* start *

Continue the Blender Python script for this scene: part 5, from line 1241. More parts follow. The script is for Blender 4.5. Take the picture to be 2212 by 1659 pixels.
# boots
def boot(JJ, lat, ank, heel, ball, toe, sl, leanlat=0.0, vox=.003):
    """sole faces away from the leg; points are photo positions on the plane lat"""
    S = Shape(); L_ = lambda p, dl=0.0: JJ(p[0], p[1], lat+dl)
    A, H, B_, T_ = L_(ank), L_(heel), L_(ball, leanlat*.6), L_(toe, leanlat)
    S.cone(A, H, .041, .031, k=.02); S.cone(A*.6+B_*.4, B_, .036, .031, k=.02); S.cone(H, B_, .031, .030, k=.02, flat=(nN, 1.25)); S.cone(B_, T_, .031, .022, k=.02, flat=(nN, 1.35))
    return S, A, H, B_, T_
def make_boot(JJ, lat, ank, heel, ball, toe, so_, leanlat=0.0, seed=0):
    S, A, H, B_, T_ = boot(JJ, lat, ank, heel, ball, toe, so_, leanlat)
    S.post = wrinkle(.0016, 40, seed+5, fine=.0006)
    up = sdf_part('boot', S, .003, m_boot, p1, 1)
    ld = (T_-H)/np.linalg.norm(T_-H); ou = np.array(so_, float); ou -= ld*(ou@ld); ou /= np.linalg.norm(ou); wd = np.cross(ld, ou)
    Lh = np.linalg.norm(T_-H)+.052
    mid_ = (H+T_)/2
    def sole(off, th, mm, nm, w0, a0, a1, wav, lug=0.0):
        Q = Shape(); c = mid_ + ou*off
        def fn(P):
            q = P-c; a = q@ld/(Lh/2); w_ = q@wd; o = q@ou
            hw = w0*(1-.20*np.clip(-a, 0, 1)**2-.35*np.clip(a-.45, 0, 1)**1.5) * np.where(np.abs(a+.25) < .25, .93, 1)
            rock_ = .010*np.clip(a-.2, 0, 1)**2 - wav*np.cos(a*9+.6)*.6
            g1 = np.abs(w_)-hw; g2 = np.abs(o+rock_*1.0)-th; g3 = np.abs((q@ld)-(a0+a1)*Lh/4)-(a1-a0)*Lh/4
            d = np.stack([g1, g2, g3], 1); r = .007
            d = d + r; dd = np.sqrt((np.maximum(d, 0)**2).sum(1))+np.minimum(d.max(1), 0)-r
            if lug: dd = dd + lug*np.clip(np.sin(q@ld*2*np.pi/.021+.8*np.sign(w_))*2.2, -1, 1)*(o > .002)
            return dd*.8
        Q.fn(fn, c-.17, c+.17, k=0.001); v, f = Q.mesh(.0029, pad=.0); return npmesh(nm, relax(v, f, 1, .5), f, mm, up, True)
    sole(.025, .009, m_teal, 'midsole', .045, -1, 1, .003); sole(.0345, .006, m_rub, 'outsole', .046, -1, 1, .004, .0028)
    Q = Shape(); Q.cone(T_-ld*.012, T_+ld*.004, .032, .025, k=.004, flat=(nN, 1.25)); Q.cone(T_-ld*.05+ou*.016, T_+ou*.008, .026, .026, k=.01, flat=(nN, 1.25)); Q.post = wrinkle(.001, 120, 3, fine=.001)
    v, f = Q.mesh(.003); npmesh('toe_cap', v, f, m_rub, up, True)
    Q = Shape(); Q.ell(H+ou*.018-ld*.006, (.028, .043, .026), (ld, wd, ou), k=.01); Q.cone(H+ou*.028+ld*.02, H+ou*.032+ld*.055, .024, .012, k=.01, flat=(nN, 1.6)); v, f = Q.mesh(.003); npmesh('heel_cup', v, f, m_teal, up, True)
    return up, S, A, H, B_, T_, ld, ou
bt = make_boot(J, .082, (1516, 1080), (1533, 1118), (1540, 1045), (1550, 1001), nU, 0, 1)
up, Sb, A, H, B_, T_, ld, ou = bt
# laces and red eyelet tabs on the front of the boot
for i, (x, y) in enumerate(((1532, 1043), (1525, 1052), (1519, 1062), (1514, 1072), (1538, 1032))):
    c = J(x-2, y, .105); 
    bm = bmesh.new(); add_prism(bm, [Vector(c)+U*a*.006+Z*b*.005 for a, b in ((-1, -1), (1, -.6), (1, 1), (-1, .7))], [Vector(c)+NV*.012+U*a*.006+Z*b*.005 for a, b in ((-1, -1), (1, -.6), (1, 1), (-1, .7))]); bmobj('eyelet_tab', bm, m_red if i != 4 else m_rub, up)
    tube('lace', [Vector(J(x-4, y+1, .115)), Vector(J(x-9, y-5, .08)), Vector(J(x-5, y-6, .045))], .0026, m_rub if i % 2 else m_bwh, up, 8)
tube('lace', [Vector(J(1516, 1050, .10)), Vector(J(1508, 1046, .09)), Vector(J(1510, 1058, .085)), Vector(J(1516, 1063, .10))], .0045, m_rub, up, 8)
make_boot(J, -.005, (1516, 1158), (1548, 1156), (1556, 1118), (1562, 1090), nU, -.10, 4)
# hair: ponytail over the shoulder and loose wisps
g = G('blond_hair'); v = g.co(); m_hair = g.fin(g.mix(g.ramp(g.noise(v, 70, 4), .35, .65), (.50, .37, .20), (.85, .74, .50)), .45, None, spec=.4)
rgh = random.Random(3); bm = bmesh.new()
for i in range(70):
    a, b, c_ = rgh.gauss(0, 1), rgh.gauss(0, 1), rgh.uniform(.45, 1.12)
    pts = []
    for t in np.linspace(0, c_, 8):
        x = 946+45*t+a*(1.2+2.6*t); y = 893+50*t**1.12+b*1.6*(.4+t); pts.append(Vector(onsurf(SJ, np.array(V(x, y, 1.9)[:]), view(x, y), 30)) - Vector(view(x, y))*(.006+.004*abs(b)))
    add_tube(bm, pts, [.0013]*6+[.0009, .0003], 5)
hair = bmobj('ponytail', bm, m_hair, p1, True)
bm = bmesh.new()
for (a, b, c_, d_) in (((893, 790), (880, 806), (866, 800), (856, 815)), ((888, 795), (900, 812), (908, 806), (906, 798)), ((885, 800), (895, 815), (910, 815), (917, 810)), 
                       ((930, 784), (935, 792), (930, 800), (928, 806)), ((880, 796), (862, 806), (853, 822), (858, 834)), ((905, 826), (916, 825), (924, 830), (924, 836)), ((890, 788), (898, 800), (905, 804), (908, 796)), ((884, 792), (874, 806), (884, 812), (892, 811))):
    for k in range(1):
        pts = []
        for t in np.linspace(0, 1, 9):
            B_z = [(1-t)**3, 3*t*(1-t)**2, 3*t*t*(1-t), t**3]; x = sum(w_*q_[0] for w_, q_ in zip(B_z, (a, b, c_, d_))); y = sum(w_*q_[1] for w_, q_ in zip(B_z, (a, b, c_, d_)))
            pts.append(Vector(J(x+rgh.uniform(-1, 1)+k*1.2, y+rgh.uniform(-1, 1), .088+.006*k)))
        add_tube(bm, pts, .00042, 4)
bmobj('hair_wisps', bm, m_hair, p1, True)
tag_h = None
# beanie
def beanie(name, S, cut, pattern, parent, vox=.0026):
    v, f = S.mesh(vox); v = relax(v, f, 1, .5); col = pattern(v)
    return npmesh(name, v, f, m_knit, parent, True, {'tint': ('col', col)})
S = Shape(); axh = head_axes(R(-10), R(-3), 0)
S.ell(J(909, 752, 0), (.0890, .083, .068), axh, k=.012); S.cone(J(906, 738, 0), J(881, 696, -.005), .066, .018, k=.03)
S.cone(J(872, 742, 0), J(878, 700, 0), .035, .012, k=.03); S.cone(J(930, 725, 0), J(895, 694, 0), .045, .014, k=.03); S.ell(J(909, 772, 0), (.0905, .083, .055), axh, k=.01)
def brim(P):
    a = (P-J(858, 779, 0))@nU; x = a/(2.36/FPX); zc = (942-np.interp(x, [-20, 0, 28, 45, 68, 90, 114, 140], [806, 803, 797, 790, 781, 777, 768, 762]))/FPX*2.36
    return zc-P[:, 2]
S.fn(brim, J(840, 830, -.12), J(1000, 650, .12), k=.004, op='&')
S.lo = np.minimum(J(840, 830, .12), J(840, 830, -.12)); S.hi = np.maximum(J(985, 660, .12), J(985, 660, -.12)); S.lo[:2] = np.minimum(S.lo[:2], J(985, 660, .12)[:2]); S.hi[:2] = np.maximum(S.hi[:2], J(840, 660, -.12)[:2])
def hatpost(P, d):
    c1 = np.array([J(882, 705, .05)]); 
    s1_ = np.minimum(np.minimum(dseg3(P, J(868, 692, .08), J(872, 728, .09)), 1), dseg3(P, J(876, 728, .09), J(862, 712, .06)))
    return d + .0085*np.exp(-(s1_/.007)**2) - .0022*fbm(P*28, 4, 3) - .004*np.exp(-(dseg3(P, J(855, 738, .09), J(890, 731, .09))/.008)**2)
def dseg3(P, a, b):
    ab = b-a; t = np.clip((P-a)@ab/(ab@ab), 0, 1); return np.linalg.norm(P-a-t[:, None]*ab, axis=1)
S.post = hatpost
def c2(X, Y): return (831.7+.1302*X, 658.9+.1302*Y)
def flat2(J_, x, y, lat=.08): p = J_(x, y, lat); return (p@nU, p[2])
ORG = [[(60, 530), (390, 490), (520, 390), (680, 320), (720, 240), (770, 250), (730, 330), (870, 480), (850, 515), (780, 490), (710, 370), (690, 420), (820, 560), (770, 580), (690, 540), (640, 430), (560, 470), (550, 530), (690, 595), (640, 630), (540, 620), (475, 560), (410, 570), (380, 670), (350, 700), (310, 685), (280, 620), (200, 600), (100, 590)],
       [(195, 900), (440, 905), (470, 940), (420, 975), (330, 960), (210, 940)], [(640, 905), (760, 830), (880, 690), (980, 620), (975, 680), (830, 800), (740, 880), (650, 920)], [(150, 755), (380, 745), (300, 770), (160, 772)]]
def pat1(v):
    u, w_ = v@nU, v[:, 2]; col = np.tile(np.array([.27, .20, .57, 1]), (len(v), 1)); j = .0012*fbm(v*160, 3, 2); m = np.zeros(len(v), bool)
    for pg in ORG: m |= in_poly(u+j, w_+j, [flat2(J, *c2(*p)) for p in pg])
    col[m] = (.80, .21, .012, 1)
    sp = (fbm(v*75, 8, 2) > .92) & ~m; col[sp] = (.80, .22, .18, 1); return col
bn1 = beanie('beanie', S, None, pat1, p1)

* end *

## WHAT YOU ARE ASKED TO DO
Of all the lines above, how many contain the word "from"? Give the number and nothing else.

## RESULT FOR THIS EXERCISE
2